We want to salute and give our support to the struggle that workers in Panama have recently developed. The unity of the different sectors shows that the workers recognised that this is where their strength lies; it was an effort by the working class to free itself from the framework imposed by the unions and the organisations of the left of capital. The unions play the role of negotiators, which is the reason for their existence, and workers are the victims of this. But this does not mean that the proletariat is defeated: it is taking up its international experience in order to know how to confront the bourgeoisie and its agents with accuracy. The unity in struggle that the workers of Panama have shown is being accompanied by a resurgence of solidarity on the part of the working class in different struggles. For some time now atomisation has reigned and, although the efforts to overcome this have been isolated, they are nonetheless important since they show the road that the struggle has to take.
Thus spreading these struggles will be a step forwards for the working class by bringing together different sectors, such as the banana workers and students in Panama, and showing that workers in all sectors and all countries are carrying out the same struggle with the same interests.

The banana workers
The banana workers are hit very hard by the most disgusting conditions of exploitation. Here in Costa Rica they are subjected to all kinds of pesticides, even including those that are illegal, and they have to work in dangerous working conditions, such as with the threat of being bitten by poisonous snakes. It is the same for the pineapple workers. The attack on living conditions carried out by the bourgeoisie in Panama is the same as that carried out in the rest of the world increasingly threatened by the crisis. Faced with this the banana workers have carried out a struggle that is valuable for the whole class.

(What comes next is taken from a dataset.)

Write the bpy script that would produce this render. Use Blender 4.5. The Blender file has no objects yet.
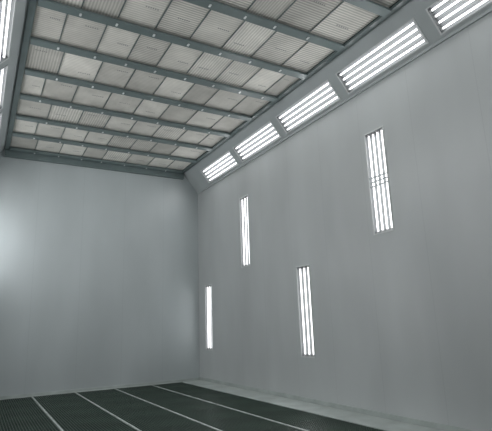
import bpy, bmesh, math, random
from mathutils import Matrix, Vector
random.seed(4)
scene=bpy.context.scene
COL=scene.collection
H=1.6
XL,XR=-0.24,5.98
YB,YF=13.5,-2.2
ZW=H+4.20       # top of vertical walls
ZC=H+4.85       # ceiling
CX0,CX1=0.30,5.46
PW=22.5

# ---------------- materials ----------------
def newmat(name):
    m=bpy.data.materials.new(name); m.use_nodes=True
    nt=m.node_tree; b=nt.nodes['Principled BSDF']
    return m,nt,b
def paint(name,col,rough=.4,var=.06,scale=1.5,metal=0,bump=.0,bscale=60,seams=None,spec=.5):
    m,nt,b=newmat(name)
    tc=nt.nodes.new('ShaderNodeTexCoord')
    n=nt.nodes.new('ShaderNodeTexNoise'); n.inputs['Scale'].default_value=scale; n.inputs['Detail'].default_value=4
    nt.links.new(tc.outputs['Object'],n.inputs['Vector'])
    r=nt.nodes.new('ShaderNodeValToRGB')
    lo_,hi_=(.05,.95) if seams else (.3,.7)
    if seams: var*=2
    r.color_ramp.elements[0].position=lo_; r.color_ramp.elements[1].position=hi_
    r.color_ramp.elements[0].color=(*[c*(1-var) for c in col],1)
    r.color_ramp.elements[1].color=(*[min(1,c*(1+var)) for c in col],1)
    nt.links.new(n.outputs['Fac'],r.inputs['Fac'])
    nt.links.new(r.outputs['Color'],b.inputs['Base Color'])
    b.inputs['Roughness'].default_value=rough; b.inputs['Metallic'].default_value=metal
    b.inputs['Specular IOR Level'].default_value=spec
    if bump>0:
        n2=nt.nodes.new('ShaderNodeTexNoise'); n2.inputs['Scale'].default_value=bscale
        nt.links.new(tc.outputs['Object'],n2.inputs['Vector'])
        bp=nt.nodes.new('ShaderNodeBump'); bp.inputs['Strength'].default_value=bump; bp.inputs['Distance'].default_value=.02
        nt.links.new(n2.outputs['Fac'],bp.inputs['Height']); nt.links.new(bp.outputs['Normal'],b.inputs['Normal'])
    if seams:
        n.inputs['Detail'].default_value=3
        mp=nt.nodes.new('ShaderNodeMapping'); mp.inputs['Scale'].default_value=(1.0,1.0,.35)  # upright-stretched noise paints a cloudy satin sheen into the wall colour
        nt.links.new(tc.outputs['Object'],mp.inputs[0])
        nt.links.new(mp.outputs[0],n.inputs['Vector'])
        axis,pitch=seams
        sx=nt.nodes.new('ShaderNodeSeparateXYZ'); nt.links.new(tc.outputs['Object'],sx.inputs[0])
        d=nt.nodes.new('ShaderNodeMath'); d.operation='DIVIDE'; d.inputs[1].default_value=pitch
        nt.links.new(sx.outputs[axis],d.inputs[0])
        f=nt.nodes.new('ShaderNodeMath'); f.operation='FRACT'; nt.links.new(d.outputs[0],f.inputs[0])
        l=nt.nodes.new('ShaderNodeMath'); l.operation='LESS_THAN'; l.inputs[1].default_value=.010
        nt.links.new(f.outputs[0],l.inputs[0])
        mx=nt.nodes.new('ShaderNodeMixRGB'); mx.blend_type='MULTIPLY'; mx.inputs[2].default_value=(.92,.92,.925,1)
        nt.links.new(l.outputs[0],mx.inputs[0]); nt.links.new(r.outputs['Color'],mx.inputs[1])
        nt.links.new(mx.outputs[0],b.inputs['Base Color'])
    return m
M_wallR=paint('wall_paint_side',(.45,.475,.477),.32,.15,.6,seams=(1,1.2))
M_wallB=paint('wall_paint_end',(.405,.445,.453),.38,.12,.6,seams=(0,1.2))
M_slant=paint('slant_paint',(.40,.435,.44),.4,.05)
M_beam=paint('beam_paint',(.14,.18,.18),.33,.08,3)
M_frame=paint('fixture_frame_paint',(.60,.62,.62),.4,.03)
M_house=paint('fixture_reflector',(.34,.355,.36),.5,.02,spec=.2)
M_clip=paint('clip_metal',(.8,.82,.82),.3,.05,metal=.4)
M_socket=paint('socket_plastic',(.6,.6,.6),.5,.02)
M_pit=paint('pit_floor',(.013,.022,.017),.8,.3,5)
M_grate=paint('grating_steel',(.042,.068,.052),.45,.3,1.2,metal=.3)
M_rail=paint('floor_rail_steel',(.36,.40,.38),.45,.25,4)
M_curb=paint('floor_curb',(.38,.42,.405),.55,.15,2.5,bump=.1)
M_rear=paint('rear_door_paint',(.45,.47,.47),.5,.05)

def tube_mat(name,s):
    m,nt,b=newmat(name)
    b.inputs['Base Color'].default_value=(.8,.8,.8,1)
    b.inputs['Emission Color'].default_value=(.97,.98,1,1)
    b.inputs['Emission Strength'].default_value=s
    return m
M_tube=tube_mat('tube_glow',2.4)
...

The unions and organisations of the left, compromised on all sides by parliamentarism and capitalist democracy, have ended up burying the working class’ efforts to develop its struggle. Thus, when there are no movements, they call for strikes and demonstrations in order to be able to undermine general discontent, and when struggles try to spread beyond one sector, they take control of it. The unions as much as the leftist groups call for calm and for democratic and ‘peaceful’ solutions that imprison the workers on the terrain of the bourgeoisie, from whom these ‘representatives’ get a slice of the cake.
In Costa Rica, as happened in Panama, the negotiations in 2000 to end the struggle against the “electricity Combo” took place when the leaders of the unions and leftist groups became part of the negotiating commission and thus prevented the workers developing their own autonomous mechanisms of struggle and cleared the way for the police and their repression. A struggle that the unions initially wanted to carry out for their own ends was put under pressure by the workers when they took to the streets demanding much more and calling on everyone to struggle. Many workers took part independently of the unions; the neighbourhoods were self-organised and there were confrontations with the police. The unions had to run to catch up in order to control the strikes and to bring ‘democratic’ calm to the country again and to try and erase the consciousness of hundreds of thousands of workers and exploited people who had supported the strikes and had shown that this protest movement had succeeded in spreading beyond sectional interests.
Today all those leaders who supported the negotiation of the struggles through a commission and called for peace and democracy are participating in bourgeois elections and looking for parliamentary and union positions in order to survive as part of this class, as its ‘practical’ layer. The same story is repeated whenever there are efforts to develop struggles that really defend class interests, as with May 68. Therefore, we must unite our struggles beyond borders in order to be able to develop them and in order that workers can discuss and gain the experience of the whole class.